23. In some cases, existing European Works Council agreements or agreements on information and consultation procedures, concluded under Directive 94/45/EC or Directive 2009/38/EC before the entry into force of the measures adopted by Member States to transpose this Directive, may not be in conformity with the revised requirements. It is therefore appropriate to set out transitional arrangements enabling the parties to such agreements to negotiate adaptations before the date of application of the transposition measures.

24. The overall objective of this Directive is to ensure the effectiveness of the requirements of Directive 2009/38/EC regarding the information and consultation of employees of Community-scale undertakings and Community-scale groups of undertakings. That objective cannot be sufficiently achieved by the Member States alone, but because of the inherently transnational nature and scale of these requirements, it can better be achieved at Union level. Therefore, the Union may adopt measures, in accordance with the principle of subsidiarity as set out in Article 5 of the Treaty on European Union. In accordance with the principle of proportionality, as set out in that Article, this Directive does not go beyond what is necessary in order to achieve those objectives.
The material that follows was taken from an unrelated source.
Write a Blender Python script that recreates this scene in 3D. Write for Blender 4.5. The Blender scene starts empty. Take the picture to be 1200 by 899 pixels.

25. Pursuant to Article 27 of the United Nations Convention on the Rights of Persons with Disabilities, persons with disabilities are to be able to exercise their labour and trade union rights on an equal basis with others. As both the Union and its Member States are parties to that Convention, Directive 2009/38/EC and relevant national legislation are to be interpreted in accordance with that principle, for instance in relation to accessibility and reasonable accommodation for members of special negotiating bodies, members of European Works Councils and employees’ representatives exercising their functions, as well as the bearing of related costs by central management.

26. In accordance with Article 30(3) and Article 42(1) of Directive 2014/23/EU of the European Parliament and of the Council0, Article 18(2) and Article 71(1) of Directive 2014/24/EU of the European Parliament and of the Council0 and Article 36(2) and Article 88(1) of Directive 2014/25/EU of the European Parliament and of the Council0, Member States are to take appropriate measures to ensure that in the performance of public contracts economic operators observe applicable obligations in the fields of social and labour law established by Union law. The effective implementation of the requirements under this Directive should be promoted through the integration, as appropriate, of social sustainability criteria in the award criteria designed by contracting entities for identifying the most economically advantageous tenders. However, this Directive does not create any additional obligation in relation to those Directives.

27. In order to give employees’ representatives and the central management in Community-scale undertakings or Community-scale groups of undertakings sufficient time to consider the revised minimum requirements and prepare for their application, it is appropriate to defer by two years the application of the provisions adopted by Member States to comply with this Directive.